**** Records to use

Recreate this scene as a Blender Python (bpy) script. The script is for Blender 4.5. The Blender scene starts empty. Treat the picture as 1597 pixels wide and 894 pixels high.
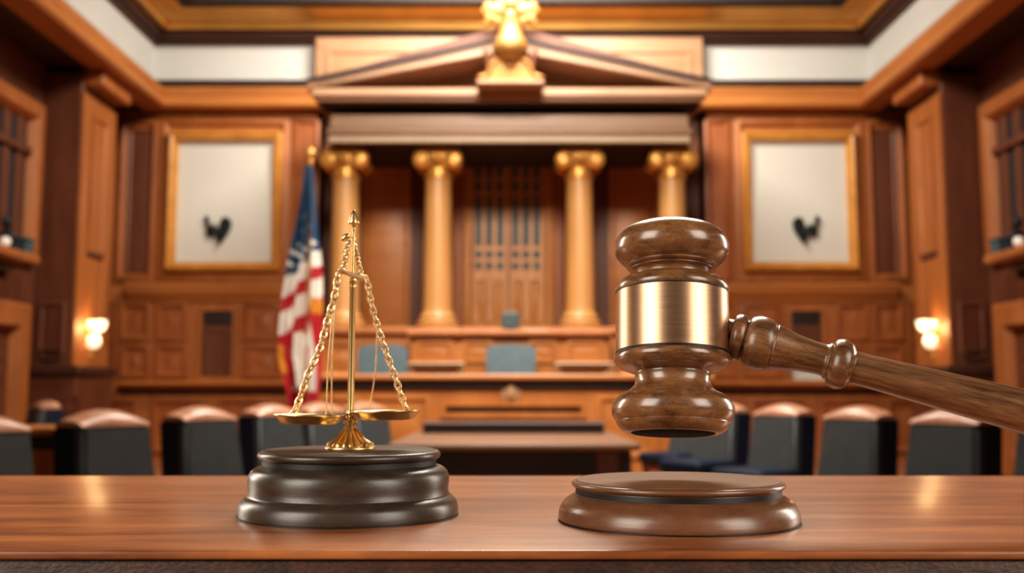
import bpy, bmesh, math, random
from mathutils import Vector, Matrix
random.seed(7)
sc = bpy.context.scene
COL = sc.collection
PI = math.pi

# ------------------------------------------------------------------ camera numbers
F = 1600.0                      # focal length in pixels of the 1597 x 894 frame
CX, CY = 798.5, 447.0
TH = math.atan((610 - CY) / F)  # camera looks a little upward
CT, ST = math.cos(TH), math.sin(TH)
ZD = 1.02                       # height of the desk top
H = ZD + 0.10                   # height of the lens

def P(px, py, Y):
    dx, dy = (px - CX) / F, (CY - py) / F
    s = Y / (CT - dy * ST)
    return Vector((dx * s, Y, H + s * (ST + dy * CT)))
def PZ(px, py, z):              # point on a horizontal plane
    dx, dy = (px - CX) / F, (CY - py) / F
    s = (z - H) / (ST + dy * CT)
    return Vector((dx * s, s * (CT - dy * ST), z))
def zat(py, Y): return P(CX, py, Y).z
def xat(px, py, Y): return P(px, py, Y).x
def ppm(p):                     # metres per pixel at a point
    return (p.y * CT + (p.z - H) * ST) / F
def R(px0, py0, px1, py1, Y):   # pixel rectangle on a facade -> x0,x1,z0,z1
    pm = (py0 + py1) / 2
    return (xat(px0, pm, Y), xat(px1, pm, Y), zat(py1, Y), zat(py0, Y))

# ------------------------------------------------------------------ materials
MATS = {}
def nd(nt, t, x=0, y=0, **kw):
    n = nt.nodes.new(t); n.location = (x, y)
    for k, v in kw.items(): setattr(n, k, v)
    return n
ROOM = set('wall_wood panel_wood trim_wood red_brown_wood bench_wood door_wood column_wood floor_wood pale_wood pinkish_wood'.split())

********
**** Records to use

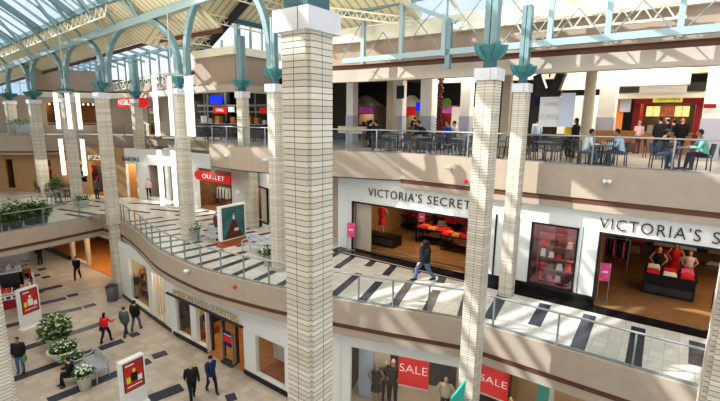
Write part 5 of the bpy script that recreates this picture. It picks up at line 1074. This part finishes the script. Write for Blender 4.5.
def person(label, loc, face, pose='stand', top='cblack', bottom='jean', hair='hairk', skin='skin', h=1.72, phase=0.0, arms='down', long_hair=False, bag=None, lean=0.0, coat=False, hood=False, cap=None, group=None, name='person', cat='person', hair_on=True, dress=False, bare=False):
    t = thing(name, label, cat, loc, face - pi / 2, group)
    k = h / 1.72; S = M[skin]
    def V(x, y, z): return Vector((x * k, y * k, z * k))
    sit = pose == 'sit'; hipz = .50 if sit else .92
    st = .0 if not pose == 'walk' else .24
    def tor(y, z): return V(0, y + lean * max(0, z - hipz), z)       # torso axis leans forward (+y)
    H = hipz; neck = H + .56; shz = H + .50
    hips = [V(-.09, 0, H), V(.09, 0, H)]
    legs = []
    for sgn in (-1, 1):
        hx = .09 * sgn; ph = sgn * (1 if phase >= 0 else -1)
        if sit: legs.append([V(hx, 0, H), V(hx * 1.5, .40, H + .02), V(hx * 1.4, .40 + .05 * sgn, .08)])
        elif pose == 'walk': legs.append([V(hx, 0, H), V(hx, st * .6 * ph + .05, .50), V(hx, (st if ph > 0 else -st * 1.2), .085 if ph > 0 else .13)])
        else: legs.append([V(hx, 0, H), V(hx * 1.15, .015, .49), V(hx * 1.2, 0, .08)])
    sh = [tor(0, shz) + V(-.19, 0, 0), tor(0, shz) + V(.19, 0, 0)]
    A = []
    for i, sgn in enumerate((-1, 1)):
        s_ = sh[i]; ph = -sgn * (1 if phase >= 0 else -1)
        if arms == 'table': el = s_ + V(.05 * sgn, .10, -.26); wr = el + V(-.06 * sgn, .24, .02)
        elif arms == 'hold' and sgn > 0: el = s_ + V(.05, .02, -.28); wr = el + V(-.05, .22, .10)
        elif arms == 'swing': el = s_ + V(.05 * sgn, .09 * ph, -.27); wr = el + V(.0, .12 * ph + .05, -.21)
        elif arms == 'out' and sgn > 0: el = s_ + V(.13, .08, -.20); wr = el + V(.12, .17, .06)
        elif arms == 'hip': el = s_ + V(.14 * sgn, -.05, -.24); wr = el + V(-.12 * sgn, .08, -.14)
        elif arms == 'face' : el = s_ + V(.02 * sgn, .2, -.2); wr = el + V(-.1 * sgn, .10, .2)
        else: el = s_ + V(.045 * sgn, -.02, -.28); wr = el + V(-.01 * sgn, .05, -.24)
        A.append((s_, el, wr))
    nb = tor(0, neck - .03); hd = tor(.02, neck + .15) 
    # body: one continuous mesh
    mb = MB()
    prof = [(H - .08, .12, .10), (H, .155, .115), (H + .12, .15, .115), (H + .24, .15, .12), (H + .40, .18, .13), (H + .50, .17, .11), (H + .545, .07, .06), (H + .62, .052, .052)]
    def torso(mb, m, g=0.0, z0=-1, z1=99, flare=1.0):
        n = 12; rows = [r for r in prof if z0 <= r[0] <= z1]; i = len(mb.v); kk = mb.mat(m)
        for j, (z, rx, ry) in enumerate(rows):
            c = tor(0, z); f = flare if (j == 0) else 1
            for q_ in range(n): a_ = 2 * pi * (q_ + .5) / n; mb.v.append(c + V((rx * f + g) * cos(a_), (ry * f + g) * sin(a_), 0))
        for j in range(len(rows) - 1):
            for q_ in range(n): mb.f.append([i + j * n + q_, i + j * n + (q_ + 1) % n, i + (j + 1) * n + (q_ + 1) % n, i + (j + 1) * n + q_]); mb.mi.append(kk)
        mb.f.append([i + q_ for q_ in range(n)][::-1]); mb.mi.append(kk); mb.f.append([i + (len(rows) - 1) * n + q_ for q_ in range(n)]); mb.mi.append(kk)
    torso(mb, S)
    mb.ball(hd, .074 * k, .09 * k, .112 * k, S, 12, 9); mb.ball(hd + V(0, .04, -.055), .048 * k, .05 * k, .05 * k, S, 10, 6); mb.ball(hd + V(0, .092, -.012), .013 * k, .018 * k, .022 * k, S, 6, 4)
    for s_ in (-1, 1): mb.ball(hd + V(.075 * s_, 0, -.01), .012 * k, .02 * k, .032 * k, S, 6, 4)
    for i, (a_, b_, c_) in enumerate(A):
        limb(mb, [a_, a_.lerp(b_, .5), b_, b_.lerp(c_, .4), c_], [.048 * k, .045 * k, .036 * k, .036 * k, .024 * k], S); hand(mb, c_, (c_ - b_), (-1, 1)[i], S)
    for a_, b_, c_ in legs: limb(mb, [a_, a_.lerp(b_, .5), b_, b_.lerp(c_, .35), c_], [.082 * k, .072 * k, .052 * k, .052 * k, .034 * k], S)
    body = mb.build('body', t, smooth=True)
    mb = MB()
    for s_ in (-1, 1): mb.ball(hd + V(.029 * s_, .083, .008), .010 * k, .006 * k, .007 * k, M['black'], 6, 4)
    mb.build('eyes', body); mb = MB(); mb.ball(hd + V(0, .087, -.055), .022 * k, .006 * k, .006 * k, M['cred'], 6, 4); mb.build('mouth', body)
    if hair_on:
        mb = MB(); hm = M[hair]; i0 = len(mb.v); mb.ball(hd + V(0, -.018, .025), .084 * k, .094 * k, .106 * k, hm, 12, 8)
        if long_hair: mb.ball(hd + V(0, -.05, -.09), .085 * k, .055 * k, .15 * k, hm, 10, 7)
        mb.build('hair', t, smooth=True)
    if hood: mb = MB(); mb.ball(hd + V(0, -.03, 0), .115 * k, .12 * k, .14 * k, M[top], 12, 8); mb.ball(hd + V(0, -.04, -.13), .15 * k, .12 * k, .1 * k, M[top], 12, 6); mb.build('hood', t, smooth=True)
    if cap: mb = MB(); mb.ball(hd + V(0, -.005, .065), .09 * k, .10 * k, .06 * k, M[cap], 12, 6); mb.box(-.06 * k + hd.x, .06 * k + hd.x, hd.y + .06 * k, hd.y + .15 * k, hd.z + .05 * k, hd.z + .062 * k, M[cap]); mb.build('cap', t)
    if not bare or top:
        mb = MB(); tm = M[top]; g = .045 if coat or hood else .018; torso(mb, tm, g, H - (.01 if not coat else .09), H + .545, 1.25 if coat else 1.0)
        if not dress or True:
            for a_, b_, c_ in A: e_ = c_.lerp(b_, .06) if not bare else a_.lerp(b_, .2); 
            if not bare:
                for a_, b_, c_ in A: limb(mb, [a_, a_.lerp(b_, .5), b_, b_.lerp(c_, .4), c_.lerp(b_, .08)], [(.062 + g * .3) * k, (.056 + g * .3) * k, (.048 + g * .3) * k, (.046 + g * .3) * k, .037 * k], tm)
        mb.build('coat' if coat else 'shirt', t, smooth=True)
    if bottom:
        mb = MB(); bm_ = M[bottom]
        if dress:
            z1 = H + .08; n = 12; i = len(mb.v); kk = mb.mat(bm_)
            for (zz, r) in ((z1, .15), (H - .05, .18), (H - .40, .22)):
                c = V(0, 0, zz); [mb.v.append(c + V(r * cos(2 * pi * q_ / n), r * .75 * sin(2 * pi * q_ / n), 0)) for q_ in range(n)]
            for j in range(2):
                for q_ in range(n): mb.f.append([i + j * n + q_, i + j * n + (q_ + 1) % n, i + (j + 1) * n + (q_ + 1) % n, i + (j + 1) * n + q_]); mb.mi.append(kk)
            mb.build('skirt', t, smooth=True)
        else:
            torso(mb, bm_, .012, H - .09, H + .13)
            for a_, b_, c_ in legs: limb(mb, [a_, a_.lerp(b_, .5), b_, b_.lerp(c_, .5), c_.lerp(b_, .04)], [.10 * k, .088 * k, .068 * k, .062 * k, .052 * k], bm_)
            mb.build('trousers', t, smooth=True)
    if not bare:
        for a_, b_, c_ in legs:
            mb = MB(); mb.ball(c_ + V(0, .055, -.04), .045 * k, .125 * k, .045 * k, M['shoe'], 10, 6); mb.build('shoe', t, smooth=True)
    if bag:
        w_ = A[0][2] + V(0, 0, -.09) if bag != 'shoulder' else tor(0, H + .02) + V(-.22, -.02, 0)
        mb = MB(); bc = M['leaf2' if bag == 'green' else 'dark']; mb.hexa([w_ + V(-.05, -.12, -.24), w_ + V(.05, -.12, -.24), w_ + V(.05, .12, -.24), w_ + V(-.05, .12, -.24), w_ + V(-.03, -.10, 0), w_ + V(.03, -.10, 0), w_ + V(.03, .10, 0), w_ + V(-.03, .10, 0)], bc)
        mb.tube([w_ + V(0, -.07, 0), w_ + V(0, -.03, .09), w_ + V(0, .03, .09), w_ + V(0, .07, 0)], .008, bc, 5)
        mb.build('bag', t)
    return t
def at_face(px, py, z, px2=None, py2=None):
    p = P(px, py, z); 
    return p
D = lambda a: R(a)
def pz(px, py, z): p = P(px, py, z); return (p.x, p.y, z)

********

_What this task involves_: Of the lines above, quote exactly those from the one with "Recreate this scene" through the one with "PI = math.pi", ends included; pictures stay out.

_Exercise response_:
Recreate this scene as a Blender Python (bpy) script. The script is for Blender 4.5. The Blender scene starts empty. Treat the picture as 1597 pixels wide and 894 pixels high.
import bpy, bmesh, math, random
from mathutils import Vector, Matrix
random.seed(7)
sc = bpy.context.scene
COL = sc.collection
PI = math.pi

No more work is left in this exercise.